**WRITTEN PROBLEM**
Under this task are some entries; return every one of them exactly.

**SUPPLIED RECORDS**

•••••

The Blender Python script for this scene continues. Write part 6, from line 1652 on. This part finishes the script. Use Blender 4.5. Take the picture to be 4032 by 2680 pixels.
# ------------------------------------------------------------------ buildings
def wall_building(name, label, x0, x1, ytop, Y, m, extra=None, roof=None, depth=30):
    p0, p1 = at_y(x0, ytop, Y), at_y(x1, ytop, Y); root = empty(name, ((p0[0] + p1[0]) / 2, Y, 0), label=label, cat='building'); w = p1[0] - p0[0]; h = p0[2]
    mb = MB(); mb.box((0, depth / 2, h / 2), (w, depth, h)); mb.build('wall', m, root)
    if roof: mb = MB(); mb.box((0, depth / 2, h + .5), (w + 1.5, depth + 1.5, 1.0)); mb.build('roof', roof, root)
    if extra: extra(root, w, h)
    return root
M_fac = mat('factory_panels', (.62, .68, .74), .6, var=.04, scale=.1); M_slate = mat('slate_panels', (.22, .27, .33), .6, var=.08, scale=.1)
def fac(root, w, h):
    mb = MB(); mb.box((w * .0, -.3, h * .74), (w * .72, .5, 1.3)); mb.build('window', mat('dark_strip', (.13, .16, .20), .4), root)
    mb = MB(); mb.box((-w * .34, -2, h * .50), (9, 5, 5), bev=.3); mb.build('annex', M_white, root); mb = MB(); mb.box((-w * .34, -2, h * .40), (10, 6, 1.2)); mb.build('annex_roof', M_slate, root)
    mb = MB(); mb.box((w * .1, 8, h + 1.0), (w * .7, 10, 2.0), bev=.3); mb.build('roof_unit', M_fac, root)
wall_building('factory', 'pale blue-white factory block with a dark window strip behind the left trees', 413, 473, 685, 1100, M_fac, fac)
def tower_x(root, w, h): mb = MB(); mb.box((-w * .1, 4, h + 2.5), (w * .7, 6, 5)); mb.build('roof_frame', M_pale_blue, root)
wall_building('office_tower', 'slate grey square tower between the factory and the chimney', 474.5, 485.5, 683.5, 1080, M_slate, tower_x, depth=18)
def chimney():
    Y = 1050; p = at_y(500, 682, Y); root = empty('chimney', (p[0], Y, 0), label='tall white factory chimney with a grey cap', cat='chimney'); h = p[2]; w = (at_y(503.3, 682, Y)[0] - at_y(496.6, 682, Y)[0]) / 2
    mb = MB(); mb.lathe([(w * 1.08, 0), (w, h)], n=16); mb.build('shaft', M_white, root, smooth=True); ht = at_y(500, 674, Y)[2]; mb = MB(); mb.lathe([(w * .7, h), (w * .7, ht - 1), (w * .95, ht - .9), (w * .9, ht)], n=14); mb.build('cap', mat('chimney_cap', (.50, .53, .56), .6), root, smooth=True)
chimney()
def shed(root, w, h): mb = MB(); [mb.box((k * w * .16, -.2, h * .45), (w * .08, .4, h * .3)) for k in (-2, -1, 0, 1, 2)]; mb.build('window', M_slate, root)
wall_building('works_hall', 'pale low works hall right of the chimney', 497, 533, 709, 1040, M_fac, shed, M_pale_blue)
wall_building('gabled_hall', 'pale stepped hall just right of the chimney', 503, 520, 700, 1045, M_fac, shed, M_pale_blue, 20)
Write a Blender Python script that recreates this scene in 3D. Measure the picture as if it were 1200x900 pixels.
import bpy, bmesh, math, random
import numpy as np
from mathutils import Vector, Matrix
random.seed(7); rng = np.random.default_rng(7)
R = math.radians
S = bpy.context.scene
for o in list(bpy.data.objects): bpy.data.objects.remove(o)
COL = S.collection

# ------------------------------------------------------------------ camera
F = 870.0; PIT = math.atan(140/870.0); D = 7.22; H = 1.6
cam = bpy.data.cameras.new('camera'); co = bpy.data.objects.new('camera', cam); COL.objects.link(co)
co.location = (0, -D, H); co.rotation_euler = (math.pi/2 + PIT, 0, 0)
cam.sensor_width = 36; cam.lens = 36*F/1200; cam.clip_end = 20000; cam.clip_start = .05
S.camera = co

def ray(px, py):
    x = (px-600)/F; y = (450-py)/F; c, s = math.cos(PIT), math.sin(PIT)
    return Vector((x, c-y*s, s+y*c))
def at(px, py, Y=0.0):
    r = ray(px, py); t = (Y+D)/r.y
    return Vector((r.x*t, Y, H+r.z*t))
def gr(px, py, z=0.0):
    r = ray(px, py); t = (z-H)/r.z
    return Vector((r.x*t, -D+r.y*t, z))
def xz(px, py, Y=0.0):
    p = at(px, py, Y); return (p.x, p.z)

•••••

**RESULT FOR THIS TASK**
The Blender Python script for this scene continues. Write part 6, from line 1652 on. This part finishes the script. Use Blender 4.5. Take the picture to be 4032 by 2680 pixels.
# ------------------------------------------------------------------ buildings
def wall_building(name, label, x0, x1, ytop, Y, m, extra=None, roof=None, depth=30):
    p0, p1 = at_y(x0, ytop, Y), at_y(x1, ytop, Y); root = empty(name, ((p0[0] + p1[0]) / 2, Y, 0), label=label, cat='building'); w = p1[0] - p0[0]; h = p0[2]
    mb = MB(); mb.box((0, depth / 2, h / 2), (w, depth, h)); mb.build('wall', m, root)
    if roof: mb = MB(); mb.box((0, depth / 2, h + .5), (w + 1.5, depth + 1.5, 1.0)); mb.build('roof', roof, root)
    if extra: extra(root, w, h)
    return root
M_fac = mat('factory_panels', (.62, .68, .74), .6, var=.04, scale=.1); M_slate = mat('slate_panels', (.22, .27, .33), .6, var=.08, scale=.1)
def fac(root, w, h):
    mb = MB(); mb.box((w * .0, -.3, h * .74), (w * .72, .5, 1.3)); mb.build('window', mat('dark_strip', (.13, .16, .20), .4), root)
    mb = MB(); mb.box((-w * .34, -2, h * .50), (9, 5, 5), bev=.3); mb.build('annex', M_white, root); mb = MB(); mb.box((-w * .34, -2, h * .40), (10, 6, 1.2)); mb.build('annex_roof', M_slate, root)
    mb = MB(); mb.box((w * .1, 8, h + 1.0), (w * .7, 10, 2.0), bev=.3); mb.build('roof_unit', M_fac, root)
wall_building('factory', 'pale blue-white factory block with a dark window strip behind the left trees', 413, 473, 685, 1100, M_fac, fac)
def tower_x(root, w, h): mb = MB(); mb.box((-w * .1, 4, h + 2.5), (w * .7, 6, 5)); mb.build('roof_frame', M_pale_blue, root)
wall_building('office_tower', 'slate grey square tower between the factory and the chimney', 474.5, 485.5, 683.5, 1080, M_slate, tower_x, depth=18)
def chimney():
    Y = 1050; p = at_y(500, 682, Y); root = empty('chimney', (p[0], Y, 0), label='tall white factory chimney with a grey cap', cat='chimney'); h = p[2]; w = (at_y(503.3, 682, Y)[0] - at_y(496.6, 682, Y)[0]) / 2
    mb = MB(); mb.lathe([(w * 1.08, 0), (w, h)], n=16); mb.build('shaft', M_white, root, smooth=True); ht = at_y(500, 674, Y)[2]; mb = MB(); mb.lathe([(w * .7, h), (w * .7, ht - 1), (w * .95, ht - .9), (w * .9, ht)], n=14); mb.build('cap', mat('chimney_cap', (.50, .53, .56), .6), root, smooth=True)
chimney()
def shed(root, w, h): mb = MB(); [mb.box((k * w * .16, -.2, h * .45), (w * .08, .4, h * .3)) for k in (-2, -1, 0, 1, 2)]; mb.build('window', M_slate, root)
wall_building('works_hall', 'pale low works hall right of the chimney', 497, 533, 709, 1040, M_fac, shed, M_pale_blue)
wall_building('gabled_hall', 'pale stepped hall just right of the chimney', 503, 520, 700, 1045, M_fac, shed, M_pale_blue, 20)
Write a Blender Python script that recreates this scene in 3D. Measure the picture as if it were 1200x900 pixels.
import bpy, bmesh, math, random
import numpy as np
from mathutils import Vector, Matrix
random.seed(7); rng = np.random.default_rng(7)
R = math.radians
S = bpy.context.scene
for o in list(bpy.data.objects): bpy.data.objects.remove(o)
COL = S.collection

# ------------------------------------------------------------------ camera
F = 870.0; PIT = math.atan(140/870.0); D = 7.22; H = 1.6
cam = bpy.data.cameras.new('camera'); co = bpy.data.objects.new('camera', cam); COL.objects.link(co)
co.location = (0, -D, H); co.rotation_euler = (math.pi/2 + PIT, 0, 0)
cam.sensor_width = 36; cam.lens = 36*F/1200; cam.clip_end = 20000; cam.clip_start = .05
S.camera = co

def ray(px, py):
    x = (px-600)/F; y = (450-py)/F; c, s = math.cos(PIT), math.sin(PIT)
    return Vector((x, c-y*s, s+y*c))
def at(px, py, Y=0.0):
    r = ray(px, py); t = (Y+D)/r.y
    return Vector((r.x*t, Y, H+r.z*t))
def gr(px, py, z=0.0):
    r = ray(px, py); t = (z-H)/r.z
    return Vector((r.x*t, -D+r.y*t, z))
def xz(px, py, Y=0.0):
    p = at(px, py, Y); return (p.x, p.z)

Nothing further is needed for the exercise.